Jackass 3D

Yes, a review of something which is still in cinemas. It feels like a revelation to me too. Without further ado, here’s my Jackass 3D review presented in eye and wallet-friendly 2D.

Jackass 3D (2010)
 I’m sick of hearing myself talking about 3D. I trot out the same points so often it’s become second nature to complain about the elevated prices and general crapness of it all. However, I was excited when I heard about Jackass 3D. Why? Well, 3D is a gimmick, not a new and exciting filmmaking technique and it should be treated as such. The Jackass films aren’t really films per se, just feature length opportunities to see grown men injuring themselves. A marriage between the two made sense to me. Plus, I was certain I’d see things done with 3D that I wouldn’t see (or want to see, for that matter) anywhere else.
“Hello, I’m Johnny Knoxville. Welcome to Jackass!”
Well, there’s no plot really, but it’ll be a familiar set up to anyone who has caught any of the anarchic TV show or two previous films. Basically, it’s a bunch of man-children running about playing pranks, doing stunts and injuring themselves and others on a very regular basis. There’s something really pure about the slapstick stuff on display here. The ideas behind the pain are often just shy of ingenious and the anticipation before a prank/stunt is often just as funny as the pay-off. The “High Five“skit is a great example of this. The 3D itself is good, but not really needed. Both the intro and ending are 3D eye-candy but most of the rest would work just as well in normal-o-vision. Having said that, this is probably the only 3D title that will ever contain people vomiting, shitting and pissing in three dimensions.
You can’t really analyse Jackass. You either find it funny or you don’t. Luckily, I do find it funny and laughed throughout. My face hurt by the time we left the cinema. Every so often I keep remembering certain skits and smiling to myself. One of my favourites was “Electric Avenue”- a small corridor filled with a live tasers and spinning cattle prods, in which the Jackasses have to run the electric gauntlet dressed in prison outfits, all set to that Eddie Grant song that Currys ruined. Even when the skits sometimes look a bit laugh-free like “Ram Jam”- where Steve-O and Ryan Dunn, dressed in marching band attire, attempt to pacify a ram by playing some brass instruments, they can still turn out to be great.

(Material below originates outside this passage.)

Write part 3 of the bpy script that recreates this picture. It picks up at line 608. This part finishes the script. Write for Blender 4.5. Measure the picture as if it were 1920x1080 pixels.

Jackass isn’t all about the slapstick buffoonery though. Chances are that you’ll spend as much time gagging as you will giggling. The “Sweat Suit Cocktail” bit made me gag several times between guffaws- same goes for the fantastic “Poo Cocktail Supreme”, which whilst disgusting, is definitely one of the film’s highlights. I get the feeling that people unintiated to the whole Jackass thing may find the stunts amusing, but will draw the line at fecal matter. However, Jackass has been around for about a decade now, so I suppose most people will know what to expect.
“Oh God, why do I have to be Steve-O?”
So, Jackass 3D is very good. It would have worked in 2D, but the 3D does add a welcome additional layer of ridiculousness. When it comes down to it, I laughed much more watching Jackass 3D than I have at any recent comedy film. However, as good as it is, it still wasn’t worth £9.35 per ticket (£10.35 if you didn’t bring your own pair of 3D specs). Still, it’s one of the only 3D films I’d recommend that you see, which marks it out from the rest of the pack.